A self-reminder to embrace the before

Sep 03, 2024 06:57

I’m uncomfortable with the concept of Before and After pictures. There’s an implication that the Before is somehow wrong and bad, something to be embarrassed about, something that you are better for having changed.

I have matching pictures of me holding my baby niece on this year‘s birthday trip and on last year’s. We're standing in the same position, in the same place, under the same birthday banner. But we both look very different than we did a year ago, and that should be a neutral thing, but it isn’t. I’ve lost thirty pounds and I have been widely praised for it--even by my boss while I was at work, which felt jarring and unwelcome. Wren, of course, has gone from being a little newborn bread loaf to a sturdy one-year-old on the brink of walking. No one would think to shame an infant for having gained weight, but she’ll be inundated with that message as she gets older.
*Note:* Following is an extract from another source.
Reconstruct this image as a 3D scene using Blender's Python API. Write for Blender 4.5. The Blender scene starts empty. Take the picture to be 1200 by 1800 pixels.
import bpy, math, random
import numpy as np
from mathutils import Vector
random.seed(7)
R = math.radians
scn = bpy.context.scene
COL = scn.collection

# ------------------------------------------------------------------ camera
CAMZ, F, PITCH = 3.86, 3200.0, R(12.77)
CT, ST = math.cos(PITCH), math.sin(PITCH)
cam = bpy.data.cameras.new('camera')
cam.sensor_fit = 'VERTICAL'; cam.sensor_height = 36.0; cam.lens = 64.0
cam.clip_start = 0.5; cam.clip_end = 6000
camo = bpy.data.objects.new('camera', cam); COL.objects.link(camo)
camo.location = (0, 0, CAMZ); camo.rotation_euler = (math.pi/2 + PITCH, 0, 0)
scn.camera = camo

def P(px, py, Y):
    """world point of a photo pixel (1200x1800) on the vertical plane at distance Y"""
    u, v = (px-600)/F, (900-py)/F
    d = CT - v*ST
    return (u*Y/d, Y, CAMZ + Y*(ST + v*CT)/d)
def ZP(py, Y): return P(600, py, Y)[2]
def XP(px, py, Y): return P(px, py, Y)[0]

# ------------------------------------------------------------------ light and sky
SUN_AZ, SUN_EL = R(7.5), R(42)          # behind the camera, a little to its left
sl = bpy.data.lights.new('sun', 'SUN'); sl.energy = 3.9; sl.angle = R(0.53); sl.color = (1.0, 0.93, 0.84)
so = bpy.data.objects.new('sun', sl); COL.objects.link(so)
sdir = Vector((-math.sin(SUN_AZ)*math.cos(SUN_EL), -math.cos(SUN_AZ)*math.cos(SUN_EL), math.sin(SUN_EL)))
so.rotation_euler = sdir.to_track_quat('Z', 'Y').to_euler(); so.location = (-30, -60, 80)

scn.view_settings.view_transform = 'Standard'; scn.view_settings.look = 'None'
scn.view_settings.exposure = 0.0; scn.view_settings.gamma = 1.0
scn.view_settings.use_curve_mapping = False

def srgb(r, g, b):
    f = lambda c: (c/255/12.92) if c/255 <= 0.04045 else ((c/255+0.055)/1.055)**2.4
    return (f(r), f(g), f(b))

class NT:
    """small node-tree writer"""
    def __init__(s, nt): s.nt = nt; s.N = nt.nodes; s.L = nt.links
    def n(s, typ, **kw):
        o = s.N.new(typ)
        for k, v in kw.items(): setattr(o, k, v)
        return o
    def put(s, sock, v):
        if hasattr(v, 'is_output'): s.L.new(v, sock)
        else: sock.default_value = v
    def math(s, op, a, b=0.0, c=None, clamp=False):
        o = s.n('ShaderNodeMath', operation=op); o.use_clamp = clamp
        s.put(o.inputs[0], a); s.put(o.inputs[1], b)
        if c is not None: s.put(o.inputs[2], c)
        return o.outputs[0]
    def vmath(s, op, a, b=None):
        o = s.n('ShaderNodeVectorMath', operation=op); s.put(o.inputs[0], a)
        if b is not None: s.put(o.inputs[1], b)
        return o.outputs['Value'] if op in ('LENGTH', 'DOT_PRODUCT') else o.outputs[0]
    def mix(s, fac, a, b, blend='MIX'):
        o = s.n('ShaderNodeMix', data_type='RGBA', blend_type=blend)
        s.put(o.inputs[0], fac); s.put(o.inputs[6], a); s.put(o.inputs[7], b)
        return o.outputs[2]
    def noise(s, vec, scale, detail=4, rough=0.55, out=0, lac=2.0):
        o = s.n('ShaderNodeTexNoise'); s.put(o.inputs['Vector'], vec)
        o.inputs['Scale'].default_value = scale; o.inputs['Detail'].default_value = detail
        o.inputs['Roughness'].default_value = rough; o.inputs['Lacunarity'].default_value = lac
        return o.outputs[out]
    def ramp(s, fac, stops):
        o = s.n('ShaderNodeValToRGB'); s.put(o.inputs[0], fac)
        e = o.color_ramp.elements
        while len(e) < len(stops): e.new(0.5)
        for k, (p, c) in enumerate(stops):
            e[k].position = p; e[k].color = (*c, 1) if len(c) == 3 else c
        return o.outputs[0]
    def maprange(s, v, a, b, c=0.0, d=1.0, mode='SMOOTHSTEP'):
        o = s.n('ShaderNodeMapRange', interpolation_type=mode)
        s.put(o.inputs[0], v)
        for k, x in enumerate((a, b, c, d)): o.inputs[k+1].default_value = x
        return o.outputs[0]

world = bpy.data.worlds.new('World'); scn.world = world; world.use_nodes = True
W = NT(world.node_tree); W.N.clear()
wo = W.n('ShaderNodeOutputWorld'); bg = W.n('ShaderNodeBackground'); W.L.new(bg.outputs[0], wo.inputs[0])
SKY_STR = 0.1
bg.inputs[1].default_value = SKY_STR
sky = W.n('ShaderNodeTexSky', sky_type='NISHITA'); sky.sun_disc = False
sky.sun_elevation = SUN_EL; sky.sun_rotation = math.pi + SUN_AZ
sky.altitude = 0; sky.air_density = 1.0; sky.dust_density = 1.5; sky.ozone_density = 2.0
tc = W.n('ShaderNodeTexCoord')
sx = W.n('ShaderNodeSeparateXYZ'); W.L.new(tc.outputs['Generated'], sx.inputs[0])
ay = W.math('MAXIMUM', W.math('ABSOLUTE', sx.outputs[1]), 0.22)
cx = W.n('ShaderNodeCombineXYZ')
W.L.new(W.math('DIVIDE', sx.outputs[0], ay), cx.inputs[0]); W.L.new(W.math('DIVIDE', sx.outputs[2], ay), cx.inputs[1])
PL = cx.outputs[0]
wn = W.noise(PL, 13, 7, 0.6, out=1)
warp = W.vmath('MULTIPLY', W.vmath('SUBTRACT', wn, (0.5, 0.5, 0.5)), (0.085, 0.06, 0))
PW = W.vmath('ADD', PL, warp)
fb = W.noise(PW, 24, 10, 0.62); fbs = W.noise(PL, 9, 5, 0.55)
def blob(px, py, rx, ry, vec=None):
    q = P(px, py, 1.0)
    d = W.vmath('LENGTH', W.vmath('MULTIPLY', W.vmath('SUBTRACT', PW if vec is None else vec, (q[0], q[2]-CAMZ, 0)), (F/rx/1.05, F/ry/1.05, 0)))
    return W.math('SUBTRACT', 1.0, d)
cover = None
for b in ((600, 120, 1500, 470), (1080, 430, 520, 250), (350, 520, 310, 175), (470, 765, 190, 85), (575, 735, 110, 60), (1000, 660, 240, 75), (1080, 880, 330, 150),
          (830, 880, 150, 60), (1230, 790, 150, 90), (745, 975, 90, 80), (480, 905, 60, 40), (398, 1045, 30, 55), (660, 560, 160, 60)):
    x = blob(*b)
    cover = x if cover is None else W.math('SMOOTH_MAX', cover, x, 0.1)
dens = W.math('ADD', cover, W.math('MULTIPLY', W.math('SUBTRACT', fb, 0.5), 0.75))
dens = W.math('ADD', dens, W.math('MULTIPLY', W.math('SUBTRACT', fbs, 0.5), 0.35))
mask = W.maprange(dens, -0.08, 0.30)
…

Studies have shown that girls learn to start judging themselves for their weight as young as seven. I remember looking down at my thighs in second grade gym class and thinking sadly that they were far too big. Seven years old. My older niece, Reese, is turning seven soon. I don’t want her and Wren to have to worry about such nonsense as they grow up. I want them to focus on conquering the patriarchy.

Anyway, this is just to say that I’m quite fond of last year’s larger Mandy, and that she wasn’t something that needed to change.